A Plea For The Source

Earl Kimbrough, Waycross, Georgia

It has been said that if a thing is repeated often enough people will come to believe it whether it is true or not. Likewise, a statement attributed to a man with sufficient frequency will in time come to be regarded as his whether or not he actually made it. Occasionally an injustice is done through careless quoting. In one's zeal to establish a point, a statement may be garbled or taken out of context or attributed to the wrong man. In the latter case, if the man occupies a position which gives greater force and meaning to the statement, the injustice may be proportionately greater. Sometimes unfair and dishonest quotations are innocently received and passed on as being correct simply because the source was not insisted upon. Church bulletins are especially vulnerable on this score.

A statement may pass through dozens of bulletins without the editors bothering to demand or indicate the source. A case in point is the following statement which has appeared in numerous papers and attributed to Mr. J. Edgar Hoover. "Most juvenile crime had its inception in the dance hall, either public or private." This statement first came to my attention about three years ago. Being opposed to dancing and interested in collecting all the information I could on the subject, I clipped and filed away "Mr. Hoover's" statement. I never used it, however, because it didn't seem reasonable to me that "most juvenile crime" starts on the dance floor. I have no doubt at all that a, good deal of evil and crime begins there, but to say that most youthful crime breeds on the dance floor is too sweeping to be credible. Nevertheless, if Hoover said it, I would accept it and make use of it. But I wanted first to know the source of the statement. I sort of like the idea of giving "book, chapter and verse." So I began looking for the source of the statement. As time went on and the statement kept cropping up here and there, I noticed that not one person who used the statement ever told where he got it.

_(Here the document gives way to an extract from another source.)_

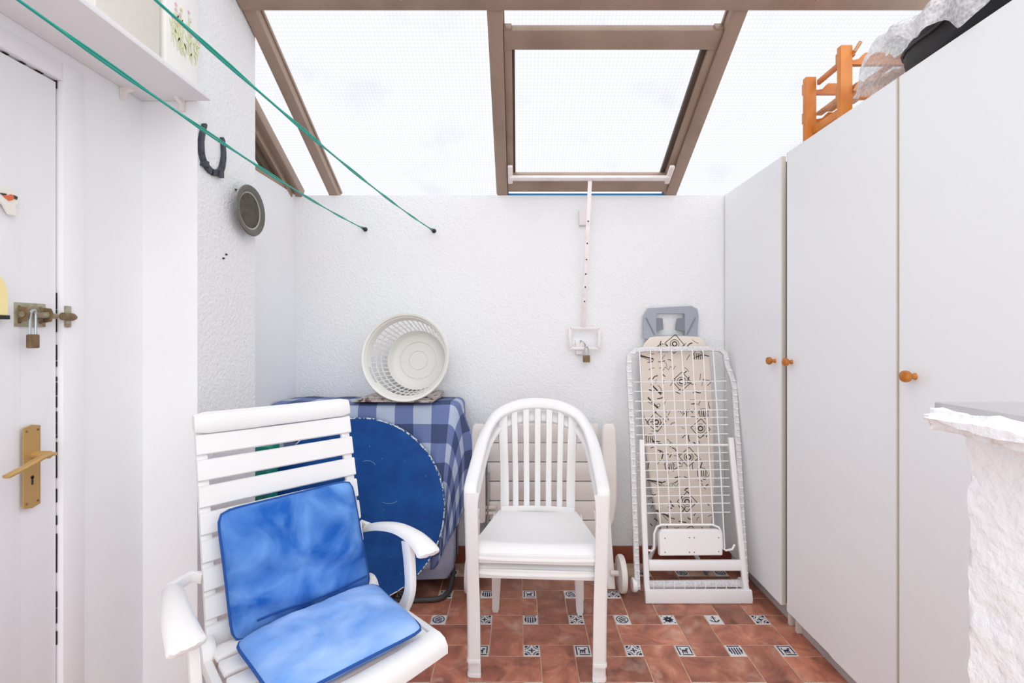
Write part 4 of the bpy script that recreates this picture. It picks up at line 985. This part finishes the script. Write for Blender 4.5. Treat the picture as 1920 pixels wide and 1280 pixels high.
# grey iron rest
ro_ = [il(*p) for p in ((1205, 635), (1206, 592), (1214, 578), (1295, 574), (1306, 580), (1308, 592), (1306, 632))]
ri_ = [il(*p) for p in ((1229, 629), (1229, 588), (1282, 588), (1283, 629))]
b = B()
for q in ([ro_[0], ro_[1], ro_[2], ri_[1], ri_[0]], [ro_[2], ro_[3], ri_[2], ri_[1]], [ro_[3], ro_[4], ro_[5], ro_[6], ri_[3], ri_[2]], [ro_[0], ri_[0], ri_[3], ro_[6]]): b.prism(q, .014, IM)
ir = b.build('iron_rest', M['grey_plastic'], ib)
for q in (((1229, 596), (1241, 597), (1243, 618), (1229, 622)), ((1283, 596), (1269, 597), (1266, 618), (1283, 622))): B().prism([il(*p) for p in q], .012, IM).build('rest_pad', M['dkgrey_plastic'], ir)
for a, c_ in (((1210, 596), (1226, 628)), ((1302, 596), (1286, 628))):
    a, c_ = il(*a), il(*c_); B().bar(IM @ V((a[0], a[1], .016)), IM @ V((c_[0], c_[1], .016)), .006, .005, IN).build('rest_rib', M['dkgrey_plastic'], ir)
for s in (-1, 1):
    B().tube([(.85+s*.05, 2.60, .36), (.85+s*.09, 2.585, .15), (.85+s*.17, 2.54, .012)], .0115, 10).build('leg', M['rackgrey'], ib)
    B().tube([(.85+s*.152, 2.549, .04), (.85+s*.176, 2.536, .010)], .014, 10).build('foot_cap', M['dkgrey_plastic'], ib)

# ------------------------------------------------------------------ folded clothes airer in front of it
AP0 = V((.87, 2.30, .03)); AN = V((0, -1.2, .27)).normalized()
AU = V((0, .27, 1.2)).normalized()
AQ = lambda x, y, n=0: onplane(x, y, AP0, AN)+AN*n
ar = thing('clothes_airer', 'folded white wire clothes airer leaning before the ironing board', 'clothes airer', (.87, 2.35, 0))
rw = M['rackwhite']; RAD = lambda pts, n, r, seg=8, c=False: B().tube([AQ(x, y, n) for x, y in pts], r, seg, c)
top = [(1196, 1105), (1190, 950), (1185, 800), (1179, 690), (1180, 668), (1192, 656), (1215, 654), (1330, 653), (1350, 654), (1360, 662), (1364, 684), (1372, 705), (1377, 722), (1385, 850), (1392, 980), (1399, 1095)]
sec = rrect(.030, .020, .004, 2)
B().sweep([AQ(x, y, -.008) for x, y in top], [(-.013, -.010), (.013, -.010), (.013, .008), (.008, .010), (-.008, .010), (-.013, .008)], AN).build('outer_frame', M['rackgrey'], ar)
for k, pts in enumerate((top[:6], top[9:])):
    b = B(); P3 = [AQ(x, y, .006) for x, y in pts]
    for i in range(len(P3)-1):
        nseg = max(1, int((P3[i+1]-P3[i]).length/.035))
        for j in range(nseg):
            q = P3[i].lerp(P3[i+1], (j+.5)/nseg); b.box(q, (.022, .006, .004), Matrix((V((1, 0, 0)), AU, AN)).transposed())
    b.build('frame_ribs', M['rackwhite'], ar)['kind'] = 'stuff'
vt = [(1199, 1214), (1219, 1238), (1239, 1257), (1259, 1278), (1278, 1297), (1298, 1317), (1318, 1338), (1337, 1359)]
for k, (a, c_) in enumerate(vt): RAD([(a, 655), ((a+c_)/2+1, 840), (c_, 1030 if k in (0, 7) else 985)], .0, .0034, 6).build('wire', rw, ar)
for i, y in enumerate((716, 734, 752, 770, 784, 798, 815, 850, 866, 882, 898, 914, 930, 945, 962)):
    x0, x1 = 1188+(y-700)*.045, 1368+(y-700)*.03; RAD([(x0, y), (x1-6, y-2)], -.004, .0028, 6).build('wire', rw, ar)
RAD([(1204, 834), (1364, 834)], .008, .006, 8).build('cross_bar', rw, ar)
RAD([(1206, 1020), (1210, 1030), (1222, 1032), (1226, 1028), (1226, 1000), (1231, 987), (1240, 983), (1335, 983), (1347, 988), (1352, 998), (1354, 1027), (1360, 1031), (1372, 1029), (1377, 1020)], .004, .0055, 8).build('lower_hoop', rw, ar)
hb = [(1232, 998), (1238, 990), (1342, 990), (1350, 998), (1350, 1038), (1233, 1039)]
AM = frame(AQ(1290, 1015), (1, 0, 0), AU, AN); al = lambda px, py: (lambda q: (q.x, q.y))(AM.inverted() @ onplane(px, py, AP0, AN))
hx = B().prism([al(*p) for p in hb], .035, AM).build('hinge_cover', rw, ar); md = hx.modifiers.new('b', 'BEVEL'); md.width = .006; md.segments = 2
for px, py in ((1243, 1006), (1288, 1005), (1297, 1005), (1342, 1005), (1243, 1032), (1288, 1032), (1297, 1032), (1342, 1031)):
    B().lathe([(.0028, .0352), (.0028, .0356)], AM @ Matrix.Translation((*al(px, py), 0)), 8).build('screw_hole', M['print'], hx)
for pts in (((1201, 824), (1204, 950), (1210, 1090), (1212, 1118)), ((1366, 820), (1378, 950), (1391, 1080), (1397, 1115))):
    B().sweep([AQ(x, y, .024) for x, y in pts], rrect(.026, .020, .004, 2), AN).build('leg', rw, ar)
B().sweep([AQ(1214, 1057, .02), AQ(1384, 1057, .02)], rrect(.05, .022, .006, 2), AN).build('leg_cross_bar', rw, ar)
B().sweep([AQ(1207, 1113, .026), AQ(1404, 1113, .026)], [(-.028, -.012), (.034, -.012), (.034, .004), (.014, .012), (-.024, .012), (-.028, .006)], AN).build('foot_bar', rw, ar)
B().sweep([AQ(1210, 1096, -.01), AQ(1394, 1094, -.01)], rrect(.035, .016, .004, 2), AN).build('lower_rail', M['rackgrey'], ar)
b = B()
for k in range(9):
    q = AQ(1225+k*19.5, 1096, -.001); b.box(q, (.004, .034, .006), Matrix((V((1, 0, 0)), AU, AN)).transposed())
b.build('rail_ribs', rw, ar)['kind'] = 'stuff'
for px in (1191, 1394): 
    B().lathe([(.006, -.012), (.03, -.012), (.034, -.008), (.034, .008), (.03, .012), (.006, .012)], frame(AQ(px, 1098, -.02)*1+V((0, 0, 0)), (0, 1, 0), (0, 0, 1), (1, 0, 0)), 20, closed=True).build('wheel', rw, ar)

# ------------------------------------------------------------------ on top of the wardrobes
pr = thing('pine_rack', 'orange pine slatted rack standing on the wardrobe tops', 'rack', (1.32, 1.84, WH))
pm = M['pine']
def scallop(y, z, x0, x1):                          # cross bar with a scooped upper edge
    n = 12; p = [(x0, -.024)]+[(x1, -.024), (x1, .02)]
    L_ = x1-x0
    for i in range(n+1):
        f = 1-i/n; x = x0+.012+(L_-.024)*f; d = .028*max(0, math.sin(2*PI*f*1.5))**.6 if .05 < f < .95 and math.sin(2*PI*f*1.5) > 0 else 0; p.append((x, .02-d))
    p.append((x0, .02)); return B().prism(p, .016, frame((0, y, z), (1, 0, 0), (0, 0, 1), (0, 1, 0))).build('scalloped_bar', pm, pr)
for y, zt in ((1.952, 2.372), (1.742, 2.374)):
    for x in (1.215, 1.475): B().bx(x-.022, x+.022, y-.012, y+.012, 2.101, zt, .003).build('post', pm, pr)
    scallop(y+.012, zt-.035, 1.20, 1.49); scallop(y+.012, 2.215, 1.20, 1.49)
for x, z in ((1.25, 2.352), (1.45, 2.352)): B().bar((x, 1.742, z), (x, 1.95, z), .012, .022, (0, 0, 1), .002).build('rail', pm, pr)
for x in (1.225, 1.46): B().bar((x, 1.742, 2.148), (x, 1.95, 2.148), .014, .03, (0, 0, 1), .002).build('rail', pm, pr)
for k in range(5): B().bar((1.262+.045*k, 1.725, 2.228+.016*k), (1.262+.045*k, 1.966, 2.228+.016*k), .026, .015, (0, 0, 1), .004).build('slat', M['pine_light'], pr)
for z in (2.345, 2.20): B().tube([(1.24, 1.726, z), (1.255, 1.715, z+.03)], .007, 8).build('peg', M['pine_light'], pr)
# black bag and bubble wrap
bgx0, bgx1, bgy0, bgy1, bgz = 1.186, 1.66, .92, 1.575, 2.25
bb2 = thing('black_bag', 'black leather bag with piping under bubble wrap on wardrobes', 'bag', (1.42, 1.25, WH))
def bagp(u, v, g=1.0, dz=0):
    a = 2*PI*u; ph = PI*v; ca, sa_ = math.cos(a), math.sin(a)
    r = 1/((abs(ca)**4+abs(sa_)**4)**.25); k = math.sin(ph)**.45
    x = (bgx0+bgx1)/2+(bgx1-bgx0)/2*r*ca*k*.93*g; y = (bgy0+bgy1)/2+(bgy1-bgy0)/2*r*sa_*k*.93*g
    z = 2.101+(bgz-2.101)*(.5-.5*math.copysign(abs(math.cos(ph))**.6, math.cos(ph)))
    q = V((x, y, z)); return q+V((0, 0, 1))*(.02*nv(q, 7)*(v > .3))+V((0, 0, dz))
B().grid(lambda u, v: bagp(u, v), 56, 24).build('bag_body', M['leather'], bb2, smooth=180)
B().tube([bagp(i/56, .52, 1.012) for i in range(56)], .0045, 6, True).build('piping', M['blackmetal'], bb2)
B().tube(smoothpath([bagp(.58, .35, 1.02), bagp(.60, .5, 1.02), bagp(.615, .65, 1.02), bagp(.61, .8, 1.02)], 4), .004, 6).build('piping', M['blackmetal'], bb2)
p = V((1.198, 1.515, 2.215)); B().lathe([(.010, .0), (.010, .003), (.004, .004), (0, .004)], frame(p, (0, 1, 0), (0, 0, 1), (-1, 0, 0)), 14).build('eyelet', M['ceramic'], bb2)
bw = thing('bubble_wrap', 'crumpled sheet of bubble wrap draped over the black bag', 'bubble wrap', (1.40, 1.30, 2.2))
def wrap(u, v):
    y = .92+.72*u; s = v-.34                         # s < 0: the part hanging over the front edge
    top = 2.272+.012*math.sin(u*9)
    hem = 2.125+(.115*max(0, min(1, (y-1.24)/.26)))+.014*math.sin(y*40)+.01*nv((y*20, 1, 0), 1)
    end = max(0, (y-1.545)/.09)
    if s >= 0: x = 1.19+.50*s/.66; z = top+.015*math.sin(u*7+s*5)-end**.9*.145
    else:
        f = -s/.34; x = 1.19-.022*min(1, f*3)+.007*math.sin(y*55); z = top+(hem-top)*f-end**.9*(.145*(1-f)+.11*f)
    q = V((x, y, z)); d = .016*nv(q, 10)+.010*nv(q, 24)
    q = q+V((-.3*d, .2*d, d)); q.z = max(q.z, 2.104)
    if y < 1.56: q.x = min(q.x, 9)
    return q
B().grid(wrap, 70, 40).build('wrap_sheet', M['bubble'], bw, smooth=180, recalc=False)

Last fall I decided to write Mr. Hoover and ask him about it. I expected to get a brief note from some assistant either affirming or denying the statement. But about a week later I received from the Director of the FBI a large Manila envelope containing the following letter.

November 16, 1960 Mr. Earl Kimbrough

333 Pineview Drive Waycross, Georgia

Dear Mr. Kimbrough:

I have received your letter of November 8 and appreciate the interest which prompted your communication.

In response to your inquiry, the statement quoted in your letter has on previous occasions been erroneously attributed to me; however, neither I nor any other official of the FBI has ever expressed this opinion.

In view of your concern, I am enclosing some material regarding youthful criminality which you may like to read. I am returning the self-addressed stamped envelope which accompanied your letter.

Sincerely yours, J. Edgar Hoover (signed)

Enclosures (8)

Satisfied with the information I sought, I filed the letter and shortly forgot about it. However, just recently I came across the aforementioned statement again. It was again attributed to Mr. Hoover and again without any source being evident. It occurred to me that the above information needed to be passed on. So here it is. Who actually made the statement attributed to Mr. Hoover and how it came to be so attributed, perhaps we'll never know. But that a lot of people passed it on as his without requiring a source and feeling no need to give one is an all too obvious fact. I would like to close with a plea for brethren who write for and edit bulletins and papers to take the time and trouble to give the source of the quotations they make and the articles they reproduce. So far as I am concerned, a lot of apparently valuable information is rendered useless because it is passed along without proper documentation.